Oscar Watch: Silver Linings Playbook

Film Review Silver Linings Playbook

Harvey Weinstein’s a make-or-break producer, the sort of guy who can craft a career out of thin air, blow millions on a spec script, and corral tens of millions more for funding an ad campaign. The power broker is also behind some of the more head-scratching Oscar campaigns in recent years—remember Shakespeare in Love?—including this year’s big shocker: Silver Linings Playbook, which has garnered nominations in every acting category, as well as for best picture, best adapted screenplay, best director, and best editing.

There’s a reason he’s been thanked five times more than God during awards season this year: During awards season, he is God. And there’s no better proof of his higher power than the fact that Silver Linings Playbook—a perfectly acceptable, generally entertaining little romcom—has nabbed so many noms.

The story of a mentally unstable dude (Bradley Cooper) who finds some semblance of balance with a mentally unstable dudette (Jennifer Lawrence), Silver Linings Playbook is this year’s quirky comedy made good. It’s a film about a band of misfits learning to accept who they are and live with themselves and stop caring what the rest of the world thinks.

It’s Little Miss Sunshine.

No, seriously: Think back to the surprise best picture nominee in 2006. That film’s about a band of misfits and social outcasts who decide that the way to get through life is stop giving a flip about what the rest of the world thinks, accept that we’re all a little weird, and dance, dance, DANCE in an awkwardly inappropriate manner in a formalized setting. (Granted, Little Miss Sunshine ends with a beauty pageant and Silver Linings Playbook ends with a ballroom dancing competition, but it’s close enough.)

The point is, we get these films in the best picture race from time to time.
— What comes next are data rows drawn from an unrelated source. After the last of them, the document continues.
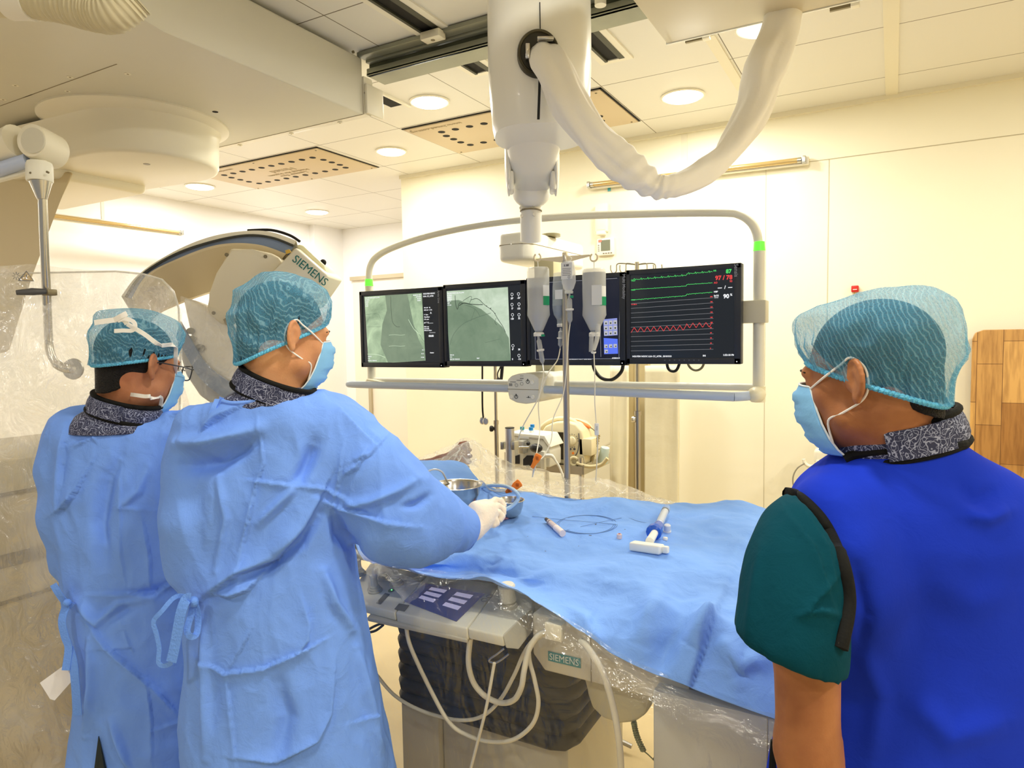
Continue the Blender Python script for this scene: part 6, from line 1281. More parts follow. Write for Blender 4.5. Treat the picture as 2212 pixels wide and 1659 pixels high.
# apparatus behind the right hand person
YU = 3.7
t = thing('ultrasound_cart', 'cream medical cart half hidden behind the chin of the right person', 'medical device', (PY(1800, 1000, YU)[0], YU, 0))
b = B(); b.box2(PY(1757, 1003, YU), PY(1900, 978, YU)+np.array([0, .3, 0]), bev=.02, seg=4); obj('console', b, ivory2, t)
b = B(); b.box2(PY(1760, 973, YU+.05), PY(1830, 962, YU+.05)+np.array([0, .25, 0]), bev=.008); obj('top_panel', b, ivory2, t)
b = B(); b.box2(PY(1792, 1012, YU+.02), PY(1840, 1004, YU+.02)+np.array([0, .2, 0])); obj('tray_gap', b, blk, t, smooth=False)
b = B(); q = PY(1752, 998, YU-.01); b.tube([q+np.array([-.035+.018*(1-math.cos(a))*1.9, 0, .012-.035*math.sin(a)]) for a in np.linspace(0, PI, 12)], .009, 8); obj('probe_holder', b, rim, t)
b = B(); b.box2((PY(1790, 1000, YU)[0], YU+.05, .0), (PY(1790, 1000, YU)[0]+.3, YU+.35, PY(1790, 1005, YU)[2]), bev=.02); obj('cart_body', b, ivory, t)
b = B(); b.tube(spline([PY(x, y, YU-.02) for x, y in [(1738, 1001), (1722, 1012), (1713, 1032), (1716, 1060), (1730, 1100)]], 6), .0035, 8); b.tube(spline([PY(x, y, YU-.02) for x, y in [(1779, 1005), (1770, 1015), (1768, 1040)]], 6), .003, 8); obj('probe_cable', b, M('cable_grey', srgb(150, 145, 130), .5), t)
# ------------------------------------------------------------------ people
def skin(name, c, c2):
    mt, nt, N, L, b, out = tree(name)
    tc = N('TexCoord'); n = N('TexNoise'); n.inputs['Scale'].default_value = 14; n.inputs['Detail'].default_value = 5; L(tc.outputs['Object'], n.inputs['Vector'])
    r = N('ValToRGB'); r.color_ramp.elements[0].position = .35; r.color_ramp.elements[1].position = .68; r.color_ramp.elements[0].color = (*c2, 1); r.color_ramp.elements[1].color = (*c, 1); L(n.outputs['Fac'], r.inputs['Fac']); L(r.outputs['Color'], b.inputs['Base Color'])
    b.inputs['Roughness'].default_value = .5; b.inputs['Specular IOR Level'].default_value = .35; b.inputs['Subsurface Weight'].default_value = .15; b.inputs['Subsurface Radius'].default_value = (.012, .005, .003); b.inputs['Subsurface Scale'].default_value = .5
    n2 = N('TexNoise'); n2.inputs['Scale'].default_value = 260; L(tc.outputs['Object'], n2.inputs['Vector']); bp = N('Bump'); bp.inputs['Strength'].default_value = .15; bp.inputs['Distance'].default_value = .002; L(n2.outputs['Fac'], bp.inputs['Height']); L(bp.outputs['Normal'], b.inputs['Normal'])
    return mt
def cap_mat():
    mt, nt, N, L, pb, out = tree('blue_bouffant_cap')
    tc = N('TexCoord'); mp = N('Mapping'); mp.inputs['Rotation'].default_value = (.5, .3, .4); L(tc.outputs['Object'], mp.inputs[0])
    wv = N('TexWave'); wv.inputs['Scale'].default_value = 46; wv.inputs['Distortion'].default_value = 5; wv.inputs['Detail'].default_value = 2.5; wv.inputs['Detail Scale'].default_value = 1.2; L(mp.outputs[0], wv.inputs['Vector'])
    r = N('ValToRGB'); r.color_ramp.elements[0].position = .70; r.color_ramp.elements[0].color = (0, 0, 0, 1); r.color_ramp.elements[1].position = 1.; r.color_ramp.elements[1].color = (1, 1, 1, 1); L(wv.outputs['Fac'], r.inputs['Fac'])
    n = N('TexNoise'); n.inputs['Scale'].default_value = 420; L(tc.outputs['Object'], n.inputs['Vector'])
    a = N('Math', operation='MULTIPLY_ADD'); a.inputs[1].default_value = .18; a.inputs[2].default_value = .30; L(r.outputs['Color'], a.inputs[0]); a2 = N('Math', operation='MULTIPLY_ADD'); a2.inputs[1].default_value = .28; L(n.outputs['Fac'], a2.inputs[0]); L(a.outputs[0], a2.inputs[2])
    df = N('BsdfDiffuse'); mx = N('MixRGB'); mx.inputs[1].default_value = (*srgb(110, 184, 222), 1); mx.inputs[2].default_value = (*srgb(158, 212, 236), 1); L(r.outputs['Color'], mx.inputs[0]); L(mx.outputs[0], df.inputs[0])
    tl = N('BsdfTranslucent'); tl.inputs[0].default_value = (*srgb(110, 190, 226), 1); md_ = N('MixShader'); md_.inputs[0].default_value = .3; L(df.outputs[0], md_.inputs[1]); L(tl.outputs[0], md_.inputs[2])
    tr = N('BsdfTransparent'); m1 = N('MixShader'); L(a2.outputs[0], m1.inputs[0]); L(tr.outputs[0], m1.inputs[1]); L(md_.outputs[0], m1.inputs[2]); L(m1.outputs[0], out.inputs[0]); return mt
def paisley():
    mt, nt, N, L, b, out = tree('navy_paisley_print')
    tc = N('TexCoord'); n = N('TexNoise'); n.inputs['Scale'].default_value = 30; n.inputs['Detail'].default_value = 1.5; L(tc.outputs['Object'], n.inputs['Vector'])
    mm = N('MixRGB'); mm.inputs[0].default_value = .06; L(tc.outputs['Object'], mm.inputs[1]); L(n.outputs['Color'], mm.inputs[2])
    v = N('TexVoronoi'); v.inputs['Scale'].default_value = 36; L(mm.outputs[0], v.inputs['Vector'])
    s = N('Math', operation='MULTIPLY'); s.inputs[1].default_value = 26.; L(v.outputs['Distance'], s.inputs[0]); sn = N('Math', operation='SINE'); L(s.outputs[0], sn.inputs[0])
    g = N('Math', operation='GREATER_THAN'); g.inputs[1].default_value = .86; L(sn.outputs[0], g.inputs[0])
    n3 = N('TexNoise'); n3.inputs['Scale'].default_value = 45; L(tc.outputs['Object'], n3.inputs['Vector']); s2 = N('Math', operation='MULTIPLY'); s2.inputs[1].default_value = 60.; L(n3.outputs['Fac'], s2.inputs[0]); sn2 = N('Math', operation='SINE'); L(s2.outputs[0], sn2.inputs[0]); g2 = N('Math', operation='GREATER_THAN'); g2.inputs[1].default_value = .93; L(sn2.outputs[0], g2.inputs[0])
    mxx = N('Math', operation='MAXIMUM'); L(g.outputs[0], mxx.inputs[0]); L(g2.outputs[0], mxx.inputs[1])
    m_ = N('MixRGB'); m_.inputs[1].default_value = (*srgb(36, 42, 74), 1); m_.inputs[2].default_value = (*srgb(150, 156, 182), 1); L(mxx.outputs[0], m_.inputs[0]); L(m_.outputs[0], b.inputs['Base Color']); b.inputs['Roughness'].default_value = .7; return mt
capM, paisM = cap_mat(), paisley()
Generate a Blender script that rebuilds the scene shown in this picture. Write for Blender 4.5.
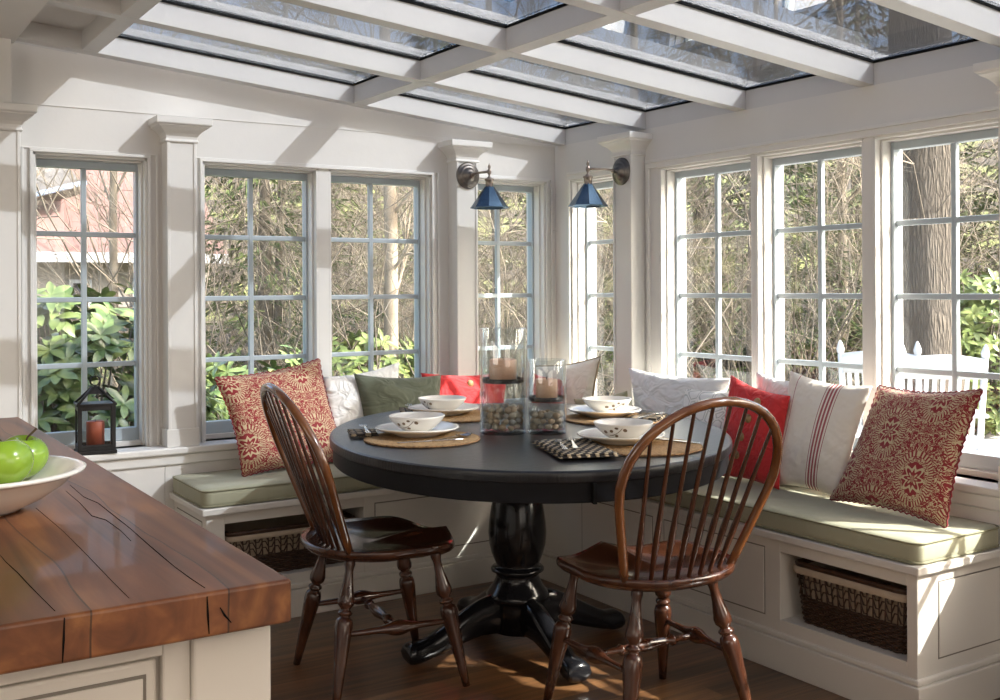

Annie Hall aside, they never win the whole enchilada—though they occasionally nab an acting Oscar, as Lawrence seems on the verge of doing this year and Alan Arkin did for Little Miss Sunshine—but they make things interesting and a dash of levity to the proceedings.

I have no problem recommending Silver Linings Playbook as a nice little date movie. But it’s a far cry from the best picture of the year.